Crafting and trading. Erm...not really reaping any rewards from that. Any tips?
Is it possible to get the first assassin's clothing; the outfit mentioned by Achilles?

My game was SUPER buggy in parts, so much so I de-synched a good few times because I feel through floors, so maybe, just maybe some game elements were stalled a bit during my first playthrough.

NumberSix1967
11-05-2012, 10:56 AM
...in saying that, I would like Connor to have another game. They could make best use of him in so many ways.

ElDoucherino
11-10-2012, 06:14 PM
Questions:

What were the printing shops for? I went into many of those and nothing happened.
How do you up your arrow count? Someone mentioned a tailor. I have no idea who that is.
How do you dual-wield guns, because at no point (like with the tailor) was there any mention of this feature?
Crafting and trading. Erm...not really reaping any rewards from that. Any tips?
Is it possible to get the first assassin's clothing; the outfit mentioned by Achilles?

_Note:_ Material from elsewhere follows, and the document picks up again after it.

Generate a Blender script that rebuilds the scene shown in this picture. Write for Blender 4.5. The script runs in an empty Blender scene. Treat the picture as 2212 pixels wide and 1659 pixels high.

1) Yeah, had that problem to. Went in and nothing happened. Guessing now but i believe that you have to have 3 dots or whatever you call them in notoriety before being able to use those shops.

2) That book that you find in the mansion and in the general store is to extract material from your homestead inhabitants and use them to build new items. But before you have to level up specific traders, like blacksmith or tailor, and collect layouts for these items that you can find in chests.

3) No clue

4) Pack a boat with pelts. That is what I was doing before my boat got wrecked. And now I have to get my *** to bear country and collect some bear grease.

5) Yes, but how I am not telling cuz that might spoil it for you.